Paul Satryb explains how his degrees from Walden resulted in an opportunity to improve people, profits, and the environment.
Paul Satryb.
Photo credit:
Kerri Ann Garfield.
In the business world, sustainability is often a buzzword. For Paul Satryb ’13, ’11, it drives his career. After completing his bachelor’s and master’s at Walden, he found himself in a completely new position tailor-made for his skills.
He innately knew he could effect sustainable environmental change at Hydra-Power Systems in Portland, Ore., where he has worked for nearly 20 years. The company specializes in distributing and manufacturing fluid power products for the construction, marine, mining, and agricultural industries worldwide—custom systems like power units that control a hydro-electric dam or the mooring units for an offshore oil rig.
As the first quality manager for the company, he created and implemented a system to improve company performance, consumer responsiveness, and environmental responsibility.
In this new position, Satryb documents all processes with employees (an essential task, he says, to obtain their buy-in), audits those processes, and develops supplier and customer management programs to capture performance information and metrics— and ensures each process is sustainable.
He’s also using industry guidelines to develop his quality management system. He’s currently working to become a certified manager of quality and organizational excellence with the American Society for Quality. This and other certifications, he explains, not only continue his goals to be a lifelong learner, they will also help him contribute to growth and sustainability in his 100-member company.
“Since implementing this new program alters so much of what we do, I’ve relied heavily on what I learned at Walden and my experience in change management,” Satryb says.
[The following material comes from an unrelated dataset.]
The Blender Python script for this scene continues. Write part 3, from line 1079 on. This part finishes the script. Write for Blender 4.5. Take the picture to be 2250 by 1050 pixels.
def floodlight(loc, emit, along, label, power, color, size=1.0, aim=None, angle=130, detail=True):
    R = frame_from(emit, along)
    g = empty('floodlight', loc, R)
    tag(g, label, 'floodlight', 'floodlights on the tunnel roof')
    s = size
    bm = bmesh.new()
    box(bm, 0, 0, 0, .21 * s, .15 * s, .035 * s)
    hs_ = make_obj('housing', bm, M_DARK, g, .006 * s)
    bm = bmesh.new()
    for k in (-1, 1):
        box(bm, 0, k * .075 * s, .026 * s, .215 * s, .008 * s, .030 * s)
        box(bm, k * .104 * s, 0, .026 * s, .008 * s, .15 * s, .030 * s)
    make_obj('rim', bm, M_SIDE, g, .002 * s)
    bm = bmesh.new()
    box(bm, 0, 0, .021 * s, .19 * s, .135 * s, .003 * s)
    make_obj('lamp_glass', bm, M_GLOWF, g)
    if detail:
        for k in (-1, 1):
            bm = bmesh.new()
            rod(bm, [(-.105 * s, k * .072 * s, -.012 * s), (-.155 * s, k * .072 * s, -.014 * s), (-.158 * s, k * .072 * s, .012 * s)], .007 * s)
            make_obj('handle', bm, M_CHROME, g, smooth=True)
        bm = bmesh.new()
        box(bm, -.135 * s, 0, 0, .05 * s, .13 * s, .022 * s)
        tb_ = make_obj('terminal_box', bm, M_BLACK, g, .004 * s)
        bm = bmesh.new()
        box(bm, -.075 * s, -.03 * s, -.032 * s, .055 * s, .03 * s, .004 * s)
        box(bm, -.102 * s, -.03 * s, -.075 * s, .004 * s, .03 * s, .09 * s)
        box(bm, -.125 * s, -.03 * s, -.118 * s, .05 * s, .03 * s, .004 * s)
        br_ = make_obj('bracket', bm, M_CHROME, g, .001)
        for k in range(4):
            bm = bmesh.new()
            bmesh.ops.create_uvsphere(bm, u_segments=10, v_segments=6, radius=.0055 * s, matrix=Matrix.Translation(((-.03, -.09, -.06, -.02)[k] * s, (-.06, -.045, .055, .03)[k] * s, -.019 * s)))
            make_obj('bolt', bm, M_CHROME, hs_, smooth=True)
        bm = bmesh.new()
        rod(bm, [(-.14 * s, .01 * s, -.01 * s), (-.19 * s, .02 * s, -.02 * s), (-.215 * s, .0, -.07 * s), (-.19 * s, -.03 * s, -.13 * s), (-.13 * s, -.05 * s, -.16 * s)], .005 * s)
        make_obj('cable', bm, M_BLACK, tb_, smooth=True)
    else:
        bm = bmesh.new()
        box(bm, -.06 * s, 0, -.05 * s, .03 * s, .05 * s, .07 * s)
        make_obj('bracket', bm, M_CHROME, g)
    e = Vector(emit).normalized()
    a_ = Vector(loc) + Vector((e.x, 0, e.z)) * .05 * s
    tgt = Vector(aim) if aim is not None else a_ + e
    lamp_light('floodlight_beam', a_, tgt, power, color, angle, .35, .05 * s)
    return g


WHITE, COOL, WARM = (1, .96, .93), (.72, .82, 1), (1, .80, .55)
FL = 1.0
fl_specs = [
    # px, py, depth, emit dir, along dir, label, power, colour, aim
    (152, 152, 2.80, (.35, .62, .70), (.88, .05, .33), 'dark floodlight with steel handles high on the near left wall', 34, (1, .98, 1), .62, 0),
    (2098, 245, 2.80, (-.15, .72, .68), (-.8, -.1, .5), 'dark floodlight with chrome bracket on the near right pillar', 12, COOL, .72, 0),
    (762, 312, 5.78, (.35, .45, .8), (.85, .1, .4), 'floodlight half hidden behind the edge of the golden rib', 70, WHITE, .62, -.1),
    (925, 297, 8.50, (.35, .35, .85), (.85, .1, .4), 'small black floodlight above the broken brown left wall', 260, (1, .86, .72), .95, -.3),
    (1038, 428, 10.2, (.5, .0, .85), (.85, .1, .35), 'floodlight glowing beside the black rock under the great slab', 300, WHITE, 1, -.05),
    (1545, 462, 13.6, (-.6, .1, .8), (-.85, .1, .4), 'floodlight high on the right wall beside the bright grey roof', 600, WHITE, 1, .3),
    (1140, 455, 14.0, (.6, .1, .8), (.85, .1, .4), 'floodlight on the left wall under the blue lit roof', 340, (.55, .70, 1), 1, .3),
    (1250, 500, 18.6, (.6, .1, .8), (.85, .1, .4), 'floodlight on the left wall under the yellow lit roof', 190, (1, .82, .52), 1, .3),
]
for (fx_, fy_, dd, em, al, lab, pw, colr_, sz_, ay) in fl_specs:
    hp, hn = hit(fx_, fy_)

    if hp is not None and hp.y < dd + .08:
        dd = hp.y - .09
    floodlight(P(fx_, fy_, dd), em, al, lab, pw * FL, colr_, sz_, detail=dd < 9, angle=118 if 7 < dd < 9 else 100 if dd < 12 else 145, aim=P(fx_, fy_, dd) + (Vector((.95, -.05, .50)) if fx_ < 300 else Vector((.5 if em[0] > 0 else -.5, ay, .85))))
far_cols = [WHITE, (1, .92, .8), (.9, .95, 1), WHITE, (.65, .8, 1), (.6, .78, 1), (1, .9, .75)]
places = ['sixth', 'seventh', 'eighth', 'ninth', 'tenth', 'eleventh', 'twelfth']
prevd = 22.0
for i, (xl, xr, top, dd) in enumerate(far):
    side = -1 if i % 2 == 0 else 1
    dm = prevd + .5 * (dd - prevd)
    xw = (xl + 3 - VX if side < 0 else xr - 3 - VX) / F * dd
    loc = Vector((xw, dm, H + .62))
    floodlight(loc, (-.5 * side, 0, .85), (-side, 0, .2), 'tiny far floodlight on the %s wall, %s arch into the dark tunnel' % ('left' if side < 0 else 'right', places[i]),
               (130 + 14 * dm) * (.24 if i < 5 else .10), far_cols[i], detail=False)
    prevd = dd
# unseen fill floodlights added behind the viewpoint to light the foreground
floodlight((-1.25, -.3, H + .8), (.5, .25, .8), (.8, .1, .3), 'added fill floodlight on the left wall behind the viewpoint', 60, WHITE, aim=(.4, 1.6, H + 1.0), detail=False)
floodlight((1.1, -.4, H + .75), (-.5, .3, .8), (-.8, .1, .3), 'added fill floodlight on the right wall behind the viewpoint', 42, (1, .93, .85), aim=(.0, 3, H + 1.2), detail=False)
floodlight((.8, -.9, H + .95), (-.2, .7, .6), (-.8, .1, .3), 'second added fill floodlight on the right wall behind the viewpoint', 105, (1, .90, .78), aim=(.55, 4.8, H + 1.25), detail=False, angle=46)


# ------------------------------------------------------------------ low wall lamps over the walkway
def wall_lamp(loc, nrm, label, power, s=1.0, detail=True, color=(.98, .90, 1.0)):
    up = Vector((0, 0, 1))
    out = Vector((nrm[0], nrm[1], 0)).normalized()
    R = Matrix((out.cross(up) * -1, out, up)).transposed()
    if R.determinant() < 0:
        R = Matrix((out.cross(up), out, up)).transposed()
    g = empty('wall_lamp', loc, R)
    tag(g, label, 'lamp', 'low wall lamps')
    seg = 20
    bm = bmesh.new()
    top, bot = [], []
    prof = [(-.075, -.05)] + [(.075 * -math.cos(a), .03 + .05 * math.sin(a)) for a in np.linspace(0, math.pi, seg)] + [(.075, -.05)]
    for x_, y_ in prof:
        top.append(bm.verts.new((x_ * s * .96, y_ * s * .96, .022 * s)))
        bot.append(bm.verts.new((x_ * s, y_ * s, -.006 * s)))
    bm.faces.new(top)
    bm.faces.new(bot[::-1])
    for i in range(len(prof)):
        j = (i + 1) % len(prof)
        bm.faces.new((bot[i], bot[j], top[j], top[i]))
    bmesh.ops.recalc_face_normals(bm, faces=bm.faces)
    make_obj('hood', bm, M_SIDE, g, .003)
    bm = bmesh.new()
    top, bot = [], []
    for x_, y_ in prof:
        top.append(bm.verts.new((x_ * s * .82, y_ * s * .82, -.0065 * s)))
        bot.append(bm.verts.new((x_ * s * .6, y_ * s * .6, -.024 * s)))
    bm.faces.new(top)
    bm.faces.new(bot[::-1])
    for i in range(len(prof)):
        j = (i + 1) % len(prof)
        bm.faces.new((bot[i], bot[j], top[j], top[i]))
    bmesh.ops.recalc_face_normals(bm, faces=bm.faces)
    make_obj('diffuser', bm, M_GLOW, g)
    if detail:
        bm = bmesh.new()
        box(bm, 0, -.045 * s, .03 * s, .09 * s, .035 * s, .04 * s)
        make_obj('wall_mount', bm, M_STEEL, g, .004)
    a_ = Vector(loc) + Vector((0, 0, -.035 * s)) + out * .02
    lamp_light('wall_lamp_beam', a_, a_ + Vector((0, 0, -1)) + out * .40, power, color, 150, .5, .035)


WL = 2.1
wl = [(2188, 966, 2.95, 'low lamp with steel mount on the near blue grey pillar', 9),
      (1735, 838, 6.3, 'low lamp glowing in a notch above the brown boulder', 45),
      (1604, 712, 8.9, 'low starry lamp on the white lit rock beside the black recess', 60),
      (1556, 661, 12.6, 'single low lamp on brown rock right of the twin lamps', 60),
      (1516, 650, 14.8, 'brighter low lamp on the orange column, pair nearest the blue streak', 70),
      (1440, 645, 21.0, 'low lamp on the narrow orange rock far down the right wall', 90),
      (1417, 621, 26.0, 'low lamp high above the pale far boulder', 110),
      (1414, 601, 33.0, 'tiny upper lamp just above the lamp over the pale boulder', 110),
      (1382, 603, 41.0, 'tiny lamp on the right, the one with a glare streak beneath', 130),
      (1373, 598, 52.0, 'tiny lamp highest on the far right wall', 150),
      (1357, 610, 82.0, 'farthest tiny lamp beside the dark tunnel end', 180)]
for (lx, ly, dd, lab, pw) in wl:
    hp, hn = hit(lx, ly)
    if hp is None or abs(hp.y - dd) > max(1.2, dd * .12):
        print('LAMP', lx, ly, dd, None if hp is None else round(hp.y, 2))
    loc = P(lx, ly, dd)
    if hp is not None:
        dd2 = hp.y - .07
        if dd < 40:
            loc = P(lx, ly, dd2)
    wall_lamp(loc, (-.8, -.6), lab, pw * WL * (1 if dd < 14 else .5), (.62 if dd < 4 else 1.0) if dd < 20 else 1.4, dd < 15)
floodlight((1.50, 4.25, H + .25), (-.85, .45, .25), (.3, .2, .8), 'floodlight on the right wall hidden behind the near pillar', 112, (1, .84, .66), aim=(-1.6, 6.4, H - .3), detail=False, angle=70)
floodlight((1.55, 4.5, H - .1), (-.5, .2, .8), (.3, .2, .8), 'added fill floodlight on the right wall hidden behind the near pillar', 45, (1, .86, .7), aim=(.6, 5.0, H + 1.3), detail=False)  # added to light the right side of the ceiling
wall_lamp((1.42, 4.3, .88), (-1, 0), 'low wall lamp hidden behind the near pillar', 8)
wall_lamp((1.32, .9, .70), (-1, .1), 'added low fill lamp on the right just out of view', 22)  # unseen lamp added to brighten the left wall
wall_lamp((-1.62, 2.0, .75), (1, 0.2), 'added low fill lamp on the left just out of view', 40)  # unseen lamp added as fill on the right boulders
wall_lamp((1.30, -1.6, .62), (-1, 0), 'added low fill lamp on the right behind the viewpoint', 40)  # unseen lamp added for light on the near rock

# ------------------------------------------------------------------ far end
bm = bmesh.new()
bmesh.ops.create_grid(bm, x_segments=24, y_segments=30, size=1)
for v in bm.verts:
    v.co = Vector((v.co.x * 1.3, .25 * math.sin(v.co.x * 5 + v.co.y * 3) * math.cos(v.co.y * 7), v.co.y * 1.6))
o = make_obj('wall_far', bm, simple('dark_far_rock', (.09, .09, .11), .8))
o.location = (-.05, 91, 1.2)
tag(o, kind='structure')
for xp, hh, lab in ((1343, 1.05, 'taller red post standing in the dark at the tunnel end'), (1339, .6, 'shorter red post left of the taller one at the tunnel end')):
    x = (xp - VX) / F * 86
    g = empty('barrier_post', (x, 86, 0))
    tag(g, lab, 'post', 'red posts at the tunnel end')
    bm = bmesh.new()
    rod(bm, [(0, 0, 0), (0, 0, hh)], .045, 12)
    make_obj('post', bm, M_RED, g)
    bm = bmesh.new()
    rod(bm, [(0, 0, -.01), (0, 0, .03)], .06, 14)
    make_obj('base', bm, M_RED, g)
Through his courses in the MS in Management and BS in Business Administration programs, he learned that “the most difficult barrier to change is leading the culture of an organization in a new direction.”
“Since my studies introduced me to sustainability in business, I’ve felt a moral and ethical imperative to help employees understand the triple bottom line, which includes people, the environment, and profits. By refining my skills, I gained the tools to create and maintain quality controls that limit the use of natural resources to only what’s required to run the business, while simultaneously raising profits.”
This new role for Satryb was years in the making. He decided to enroll at Walden to earn his bachelor’s after 30 years in the fluid-power industry, 17 of them as a manufacturing manager at Hydra-Power Systems. Essentially, he wanted the academic credentials to support his on-the-job experience.
He chose Walden for its social change philosophy. “I connected with the concept that an education should do more than afford a person a higher salary or promotion,” he says. “It appealed to me that a university would encourage students and alumni to use their knowledge to improve the societies in which they live or have influence.”
But one degree wasn’t enough to achieve his career goals. He decided to get his master’s next and says he was very transparent about his ongoing education with Hydra-Power’s director of manufacturing, who values a master’s degree. A month before graduation, the director offered Satryb a new position designed for him: quality manager.
“I want our employees to see that their impact is much broader than the four walls that they work within. It’s about thinking further and more broadly than just getting a product out the door,” he says. “My degrees gave me the tools, experience, opportunity, and authority to guide our organization toward positive change.”